Goal |
Render the material again word for word, skipping the pictures in it.

Source excerpt |
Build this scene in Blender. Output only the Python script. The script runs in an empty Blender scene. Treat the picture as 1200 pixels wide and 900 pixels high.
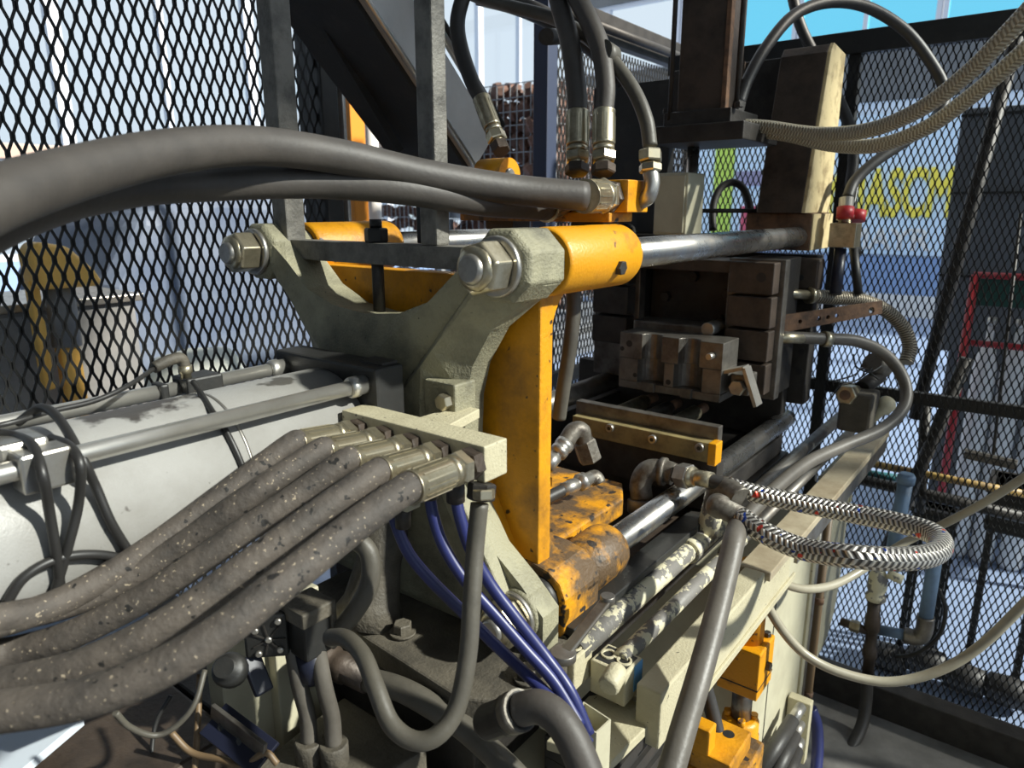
import bpy, bmesh, math, random
from mathutils import Vector, Matrix
random.seed(7)
SC = bpy.context.scene
COL = SC.collection

# ------------------------------------------------------------------ camera
FPX = 830.0
PITCH = math.atan2(205, FPX)
AZ = math.atan2(660, math.hypot(205, FPX))
CAM = Vector((0, 0, 1.55))
FH = Vector((math.cos(AZ), math.sin(AZ), 0))
RT = Vector((math.sin(AZ), -math.cos(AZ), 0))
UPV = Vector((0, 0, 1))
FW = FH * math.cos(PITCH) - UPV * math.sin(PITCH)
UP = FH * math.sin(PITCH) + UPV * math.cos(PITCH)
cam_d = bpy.data.cameras.new('camera')
cam_d.sensor_width = 36.0
cam_d.lens = FPX / 1200.0 * 36.0
cam_d.clip_start = 0.02
cam_d.clip_end = 200
cam_d.dof.use_dof = True
cam_d.dof.focus_distance = 1.15
cam_d.dof.aperture_fstop = 6.5
cam = bpy.data.objects.new('camera', cam_d)
COL.objects.link(cam)
cam.matrix_world = Matrix(((RT.x, UP.x, -FW.x, CAM.x), (RT.y, UP.y, -FW.y, CAM.y), (RT.z, UP.z, -FW.z, CAM.z), (0, 0, 0, 1)))
SC.camera = cam

# ------------------------------------------------------------------ light
world = bpy.data.worlds.new('daylight')
SC.world = world
world.use_nodes = True
bg = world.node_tree.nodes['Background']
bg.inputs['Color'].default_value = (0.87, 0.94, 1.0, 1)
bg.inputs['Strength'].default_value = 0.88
sun_d = bpy.data.lights.new('sun', 'SUN')
sun_d.energy = 8.0
sun_d.angle = math.radians(2.0)
sun_d.color = (1.0, 0.93, 0.80)
sun = bpy.data.objects.new('sun', sun_d)
COL.objects.link(sun)
SUN_FROM = Vector((0.30, -0.84, 0.62)).normalized()
sun.rotation_euler = SUN_FROM.to_track_quat('Z', 'Y').to_euler()
sun.location = (2, -6, 5)
vs = SC.view_settings
vs.view_transform = 'Standard'
vs.look = 'None'
vs.gamma = 1.0
vs.use_curve_mapping = False
vs.exposure = 0.10

# ------------------------------------------------------------------ helpers
def ray(x, y):
    return RT * ((x - 600) / FPX) - UP * ((y - 450) / FPX) + FW

def W(x, y, X=None, Y=None, Z=None, d=None):
    r = ray(x, y)
    if d is not None: t = d
    elif X is not None: t = (X - CAM.x) / r.x
    elif Y is not None: t = (Y - CAM.y) / r.y
    else: t = (Z - CAM.z) / r.z
    return CAM + r * t

def V(*a):
    return Vector(a)

def P(p):
    return p if isinstance(p, Vector) else W(p[0], p[1], d=p[2])

def spline(pts, n=10):
    pts = [P(p) for p in pts]
    if len(pts) < 3:
        return pts
    a = [pts[0] * 2 - pts[1]] + pts + [pts[-1] * 2 - pts[-2]]
    out = []
    for i in range(1, len(a) - 2):
        p0, p1, p2, p3 = a[i - 1], a[i], a[i + 1], a[i + 2]
        for k in range(n):
            t = k / n
            out.append(0.5 * ((2 * p1) + (p2 - p0) * t + (2 * p0 - 5 * p1 + 4 * p2 - p3) * t * t + (3 * p1 - p0 - 3 * p2 + p3) * t ** 3))
    out.append(pts[-1])
    return out

def basis(d):
    d = d.normalized()
    u = d.cross(V(0, 0, 1))
    if u.length < 1e-3: u = d.cross(V(1, 0, 0))
    u.normalize()
    return u, u.cross(d).normalized()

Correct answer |
Build this scene in Blender. Output only the Python script. The script runs in an empty Blender scene. Treat the picture as 1200 pixels wide and 900 pixels high.
import bpy, bmesh, math, random
from mathutils import Vector, Matrix
random.seed(7)
SC = bpy.context.scene
COL = SC.collection

# ------------------------------------------------------------------ camera
FPX = 830.0
PITCH = math.atan2(205, FPX)
AZ = math.atan2(660, math.hypot(205, FPX))
CAM = Vector((0, 0, 1.55))
FH = Vector((math.cos(AZ), math.sin(AZ), 0))
RT = Vector((math.sin(AZ), -math.cos(AZ), 0))
UPV = Vector((0, 0, 1))
FW = FH * math.cos(PITCH) - UPV * math.sin(PITCH)
UP = FH * math.sin(PITCH) + UPV * math.cos(PITCH)
cam_d = bpy.data.cameras.new('camera')
cam_d.sensor_width = 36.0
cam_d.lens = FPX / 1200.0 * 36.0
cam_d.clip_start = 0.02
cam_d.clip_end = 200
cam_d.dof.use_dof = True
cam_d.dof.focus_distance = 1.15
cam_d.dof.aperture_fstop = 6.5
cam = bpy.data.objects.new('camera', cam_d)
COL.objects.link(cam)
cam.matrix_world = Matrix(((RT.x, UP.x, -FW.x, CAM.x), (RT.y, UP.y, -FW.y, CAM.y), (RT.z, UP.z, -FW.z, CAM.z), (0, 0, 0, 1)))
SC.camera = cam

# ------------------------------------------------------------------ light
world = bpy.data.worlds.new('daylight')
SC.world = world
world.use_nodes = True
bg = world.node_tree.nodes['Background']
bg.inputs['Color'].default_value = (0.87, 0.94, 1.0, 1)
bg.inputs['Strength'].default_value = 0.88
sun_d = bpy.data.lights.new('sun', 'SUN')
sun_d.energy = 8.0
sun_d.angle = math.radians(2.0)
sun_d.color = (1.0, 0.93, 0.80)
sun = bpy.data.objects.new('sun', sun_d)
COL.objects.link(sun)
SUN_FROM = Vector((0.30, -0.84, 0.62)).normalized()
sun.rotation_euler = SUN_FROM.to_track_quat('Z', 'Y').to_euler()
sun.location = (2, -6, 5)
vs = SC.view_settings
vs.view_transform = 'Standard'
vs.look = 'None'
vs.gamma = 1.0
vs.use_curve_mapping = False
vs.exposure = 0.10

# ------------------------------------------------------------------ helpers
def ray(x, y):
    return RT * ((x - 600) / FPX) - UP * ((y - 450) / FPX) + FW

def W(x, y, X=None, Y=None, Z=None, d=None):
    r = ray(x, y)
    if d is not None: t = d
    elif X is not None: t = (X - CAM.x) / r.x
    elif Y is not None: t = (Y - CAM.y) / r.y
    else: t = (Z - CAM.z) / r.z
    return CAM + r * t

def V(*a):
    return Vector(a)

def P(p):
    return p if isinstance(p, Vector) else W(p[0], p[1], d=p[2])

def spline(pts, n=10):
    pts = [P(p) for p in pts]
    if len(pts) < 3:
        return pts
    a = [pts[0] * 2 - pts[1]] + pts + [pts[-1] * 2 - pts[-2]]
    out = []
    for i in range(1, len(a) - 2):
        p0, p1, p2, p3 = a[i - 1], a[i], a[i + 1], a[i + 2]
        for k in range(n):
            t = k / n
            out.append(0.5 * ((2 * p1) + (p2 - p0) * t + (2 * p0 - 5 * p1 + 4 * p2 - p3) * t * t + (3 * p1 - p0 - 3 * p2 + p3) * t ** 3))
    out.append(pts[-1])
    return out

def basis(d):
    d = d.normalized()
    u = d.cross(V(0, 0, 1))
    if u.length < 1e-3: u = d.cross(V(1, 0, 0))
    u.normalize()
    return u, u.cross(d).normalized()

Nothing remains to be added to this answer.